I am currently studying a mobile application security course with Southampton University via the Future Learn project. However, the principles to evaluate the risk to a business apply equally as well to a website.
- Unacceptable loss
An unacceptable loss are those assets that must never be compromised. Securing these assets should be your top priority. The risk assessment should identify security controls (we will define what these are shortly) to eliminate the risk to these assets. - Residual risk
In real life scenarios security controls only mitigate and reduce the likelihood of an attack but do not entirely eliminate the risk.

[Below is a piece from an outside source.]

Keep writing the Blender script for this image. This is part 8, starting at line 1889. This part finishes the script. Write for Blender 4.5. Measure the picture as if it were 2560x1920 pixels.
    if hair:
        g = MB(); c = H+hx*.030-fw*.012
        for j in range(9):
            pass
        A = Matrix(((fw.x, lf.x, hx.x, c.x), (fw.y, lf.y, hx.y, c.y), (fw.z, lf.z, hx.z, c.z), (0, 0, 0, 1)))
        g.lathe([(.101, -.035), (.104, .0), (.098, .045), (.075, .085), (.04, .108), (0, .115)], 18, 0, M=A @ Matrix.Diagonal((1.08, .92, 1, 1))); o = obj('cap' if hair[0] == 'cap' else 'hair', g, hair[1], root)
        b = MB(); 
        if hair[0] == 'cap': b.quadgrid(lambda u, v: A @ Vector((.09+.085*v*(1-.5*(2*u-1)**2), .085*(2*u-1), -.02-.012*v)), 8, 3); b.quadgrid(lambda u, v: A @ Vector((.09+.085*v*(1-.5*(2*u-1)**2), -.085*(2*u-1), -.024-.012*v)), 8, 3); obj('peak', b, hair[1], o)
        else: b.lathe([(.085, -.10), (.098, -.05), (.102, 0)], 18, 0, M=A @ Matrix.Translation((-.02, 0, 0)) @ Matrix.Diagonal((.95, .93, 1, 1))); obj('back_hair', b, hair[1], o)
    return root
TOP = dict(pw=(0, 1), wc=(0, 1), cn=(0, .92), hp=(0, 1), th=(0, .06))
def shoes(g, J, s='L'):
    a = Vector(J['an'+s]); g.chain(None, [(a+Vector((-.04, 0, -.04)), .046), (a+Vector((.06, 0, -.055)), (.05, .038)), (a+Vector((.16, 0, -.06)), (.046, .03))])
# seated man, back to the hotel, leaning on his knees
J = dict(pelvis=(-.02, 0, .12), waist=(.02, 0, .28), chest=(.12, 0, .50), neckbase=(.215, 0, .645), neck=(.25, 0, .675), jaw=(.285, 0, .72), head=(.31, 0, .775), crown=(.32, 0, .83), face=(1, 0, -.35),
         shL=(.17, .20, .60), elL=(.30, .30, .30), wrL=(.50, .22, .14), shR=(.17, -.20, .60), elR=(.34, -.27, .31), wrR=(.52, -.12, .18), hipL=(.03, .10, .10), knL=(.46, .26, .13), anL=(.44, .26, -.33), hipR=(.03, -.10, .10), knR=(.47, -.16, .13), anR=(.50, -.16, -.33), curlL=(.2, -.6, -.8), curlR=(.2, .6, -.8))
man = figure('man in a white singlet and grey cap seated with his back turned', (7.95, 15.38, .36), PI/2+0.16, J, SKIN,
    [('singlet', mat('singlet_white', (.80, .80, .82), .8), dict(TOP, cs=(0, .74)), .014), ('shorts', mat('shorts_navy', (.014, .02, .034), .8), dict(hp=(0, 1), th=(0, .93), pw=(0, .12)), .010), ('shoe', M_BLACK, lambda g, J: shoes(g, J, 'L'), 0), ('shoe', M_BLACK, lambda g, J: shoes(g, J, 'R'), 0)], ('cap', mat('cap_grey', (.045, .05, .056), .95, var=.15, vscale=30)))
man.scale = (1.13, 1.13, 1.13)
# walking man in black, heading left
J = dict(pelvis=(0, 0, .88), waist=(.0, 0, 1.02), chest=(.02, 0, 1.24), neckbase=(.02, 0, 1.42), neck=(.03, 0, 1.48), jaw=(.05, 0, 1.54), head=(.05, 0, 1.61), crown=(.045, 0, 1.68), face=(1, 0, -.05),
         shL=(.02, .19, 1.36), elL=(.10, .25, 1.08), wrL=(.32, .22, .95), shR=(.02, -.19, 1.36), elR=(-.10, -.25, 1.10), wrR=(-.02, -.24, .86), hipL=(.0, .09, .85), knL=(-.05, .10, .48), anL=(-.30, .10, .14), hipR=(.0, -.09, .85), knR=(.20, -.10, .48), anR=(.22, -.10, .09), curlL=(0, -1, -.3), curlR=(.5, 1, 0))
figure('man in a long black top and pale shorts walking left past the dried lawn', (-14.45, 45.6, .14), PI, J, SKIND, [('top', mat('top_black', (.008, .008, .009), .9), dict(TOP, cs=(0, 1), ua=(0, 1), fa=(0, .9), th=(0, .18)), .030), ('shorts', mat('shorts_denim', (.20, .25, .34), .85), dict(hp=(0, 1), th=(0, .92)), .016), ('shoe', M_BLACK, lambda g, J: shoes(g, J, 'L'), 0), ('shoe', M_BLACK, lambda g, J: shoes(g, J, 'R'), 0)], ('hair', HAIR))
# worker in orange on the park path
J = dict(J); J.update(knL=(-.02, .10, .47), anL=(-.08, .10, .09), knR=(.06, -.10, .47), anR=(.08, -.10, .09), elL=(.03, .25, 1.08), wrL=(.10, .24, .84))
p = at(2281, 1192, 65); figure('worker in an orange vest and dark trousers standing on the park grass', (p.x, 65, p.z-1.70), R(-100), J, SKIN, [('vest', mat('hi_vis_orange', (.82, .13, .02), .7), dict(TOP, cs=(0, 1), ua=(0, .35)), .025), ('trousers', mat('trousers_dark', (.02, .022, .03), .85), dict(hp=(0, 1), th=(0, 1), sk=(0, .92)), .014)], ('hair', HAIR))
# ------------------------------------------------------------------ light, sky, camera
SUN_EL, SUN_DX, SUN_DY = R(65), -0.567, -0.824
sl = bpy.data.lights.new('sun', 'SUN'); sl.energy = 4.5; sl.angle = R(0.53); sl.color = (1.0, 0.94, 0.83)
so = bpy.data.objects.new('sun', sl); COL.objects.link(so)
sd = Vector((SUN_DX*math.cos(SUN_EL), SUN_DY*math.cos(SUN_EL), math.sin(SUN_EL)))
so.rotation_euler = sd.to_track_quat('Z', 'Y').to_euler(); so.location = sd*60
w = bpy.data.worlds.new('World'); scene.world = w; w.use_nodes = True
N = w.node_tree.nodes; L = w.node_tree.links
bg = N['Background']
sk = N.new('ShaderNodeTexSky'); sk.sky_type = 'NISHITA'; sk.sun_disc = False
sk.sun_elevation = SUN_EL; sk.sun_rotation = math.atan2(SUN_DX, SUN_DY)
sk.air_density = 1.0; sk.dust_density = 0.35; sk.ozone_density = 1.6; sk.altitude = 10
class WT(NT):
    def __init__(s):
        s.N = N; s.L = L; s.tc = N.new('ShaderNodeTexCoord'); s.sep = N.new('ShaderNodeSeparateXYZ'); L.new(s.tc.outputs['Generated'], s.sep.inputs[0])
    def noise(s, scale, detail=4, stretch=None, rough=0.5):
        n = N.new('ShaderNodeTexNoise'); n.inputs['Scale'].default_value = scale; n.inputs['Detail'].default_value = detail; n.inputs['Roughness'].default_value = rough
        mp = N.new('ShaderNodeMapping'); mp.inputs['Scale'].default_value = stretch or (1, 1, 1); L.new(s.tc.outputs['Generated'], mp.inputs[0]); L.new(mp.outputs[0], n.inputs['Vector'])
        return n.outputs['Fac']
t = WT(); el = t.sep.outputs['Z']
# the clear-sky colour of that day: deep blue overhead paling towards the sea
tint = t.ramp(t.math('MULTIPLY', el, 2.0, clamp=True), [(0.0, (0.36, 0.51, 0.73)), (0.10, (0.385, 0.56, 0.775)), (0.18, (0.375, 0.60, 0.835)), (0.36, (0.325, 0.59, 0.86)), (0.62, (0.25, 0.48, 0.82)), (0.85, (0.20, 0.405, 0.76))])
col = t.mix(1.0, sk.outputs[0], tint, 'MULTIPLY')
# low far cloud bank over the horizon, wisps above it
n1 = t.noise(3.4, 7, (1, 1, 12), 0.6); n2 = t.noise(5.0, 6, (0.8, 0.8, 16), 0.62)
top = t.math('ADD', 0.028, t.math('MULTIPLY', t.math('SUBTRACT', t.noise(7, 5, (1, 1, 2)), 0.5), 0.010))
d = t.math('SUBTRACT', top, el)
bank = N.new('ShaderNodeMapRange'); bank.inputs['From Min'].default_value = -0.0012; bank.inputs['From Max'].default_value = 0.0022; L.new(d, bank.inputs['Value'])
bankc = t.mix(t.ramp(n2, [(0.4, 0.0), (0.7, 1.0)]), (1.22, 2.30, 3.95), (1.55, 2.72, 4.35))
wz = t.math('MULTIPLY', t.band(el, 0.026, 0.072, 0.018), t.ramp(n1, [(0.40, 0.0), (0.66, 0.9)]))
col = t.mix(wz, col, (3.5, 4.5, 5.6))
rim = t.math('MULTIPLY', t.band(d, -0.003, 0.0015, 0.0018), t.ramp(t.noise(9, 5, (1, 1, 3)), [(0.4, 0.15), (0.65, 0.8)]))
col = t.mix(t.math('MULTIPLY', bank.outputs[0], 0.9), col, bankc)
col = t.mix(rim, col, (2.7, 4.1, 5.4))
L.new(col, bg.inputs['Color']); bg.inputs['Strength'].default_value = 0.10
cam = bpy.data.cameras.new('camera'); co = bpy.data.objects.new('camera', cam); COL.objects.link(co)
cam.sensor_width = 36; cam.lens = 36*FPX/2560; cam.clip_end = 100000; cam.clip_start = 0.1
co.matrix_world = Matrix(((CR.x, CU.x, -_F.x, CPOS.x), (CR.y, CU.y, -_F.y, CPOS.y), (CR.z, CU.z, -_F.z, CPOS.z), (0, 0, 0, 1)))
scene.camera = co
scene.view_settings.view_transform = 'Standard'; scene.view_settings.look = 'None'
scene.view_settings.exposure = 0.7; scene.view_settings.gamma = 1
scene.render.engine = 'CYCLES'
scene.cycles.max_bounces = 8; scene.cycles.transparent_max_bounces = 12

The risk that is still present even after applying the security control is known as the residual risk. - Acceptable risk
Residual risk is not the same as acceptable risk, which is the risk to assets that are not worth the resources that would have to be spent to secure them. - Is the residual risk an acceptable risk?
This is often the key judgement that must be made. Have we (through applying security controls) reduced the risk do to a level that we consider acceptable?
So, what data could be uncovered from your website?
- Is there are mailing list associated with the site?
- If a shopping site, is customer history, payment information available?
- Could emails be sent out from you, via the website, written by a hacker?
- What loss of confidence if the site content was hacked?
- Are your plugins and updates done? (number one vulnerability)
- Do you protect against login attacks (number two vulnerability)
- Have security plugins and controls been used?
- If your site scanned or checked for malicious code?
Have you ever considered doing a threat assessment of your website. – What cover/response/service level agreement do you have with your web host or service provider.